───── DATA PROVIDED ─────
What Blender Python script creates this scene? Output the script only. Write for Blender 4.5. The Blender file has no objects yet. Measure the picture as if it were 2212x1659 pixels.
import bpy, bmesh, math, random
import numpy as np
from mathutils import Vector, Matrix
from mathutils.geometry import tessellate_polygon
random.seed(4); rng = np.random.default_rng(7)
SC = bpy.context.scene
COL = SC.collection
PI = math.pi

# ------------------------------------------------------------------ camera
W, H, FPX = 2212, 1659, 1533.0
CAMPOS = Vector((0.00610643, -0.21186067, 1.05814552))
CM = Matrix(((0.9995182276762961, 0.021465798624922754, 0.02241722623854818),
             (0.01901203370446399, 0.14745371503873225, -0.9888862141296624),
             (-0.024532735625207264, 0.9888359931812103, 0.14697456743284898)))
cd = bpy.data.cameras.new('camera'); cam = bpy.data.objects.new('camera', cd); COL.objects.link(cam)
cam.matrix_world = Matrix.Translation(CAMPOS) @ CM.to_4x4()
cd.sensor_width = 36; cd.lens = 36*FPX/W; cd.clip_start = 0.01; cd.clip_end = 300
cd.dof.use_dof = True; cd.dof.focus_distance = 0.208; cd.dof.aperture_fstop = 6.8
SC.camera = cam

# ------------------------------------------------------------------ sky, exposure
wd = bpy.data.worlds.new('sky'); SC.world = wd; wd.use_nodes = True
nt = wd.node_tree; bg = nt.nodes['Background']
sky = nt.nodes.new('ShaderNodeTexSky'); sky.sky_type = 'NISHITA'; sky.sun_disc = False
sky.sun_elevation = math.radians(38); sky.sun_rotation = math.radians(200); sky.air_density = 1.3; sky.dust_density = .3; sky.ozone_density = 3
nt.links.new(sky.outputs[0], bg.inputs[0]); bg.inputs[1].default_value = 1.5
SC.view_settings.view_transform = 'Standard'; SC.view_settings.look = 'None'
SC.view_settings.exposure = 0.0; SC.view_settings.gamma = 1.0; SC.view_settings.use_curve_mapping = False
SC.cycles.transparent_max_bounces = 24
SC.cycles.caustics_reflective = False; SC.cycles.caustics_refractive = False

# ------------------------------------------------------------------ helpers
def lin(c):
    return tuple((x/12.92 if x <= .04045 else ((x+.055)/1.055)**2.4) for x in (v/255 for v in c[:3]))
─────
**DIRECTIVE**
Show all lines from the data above in which the word "scene" appears.

**TASK ANSWER**
What Blender Python script creates this scene? Output the script only. Write for Blender 4.5. The Blender file has no objects yet. Measure the picture as if it were 2212x1659 pixels.
SC = bpy.context.scene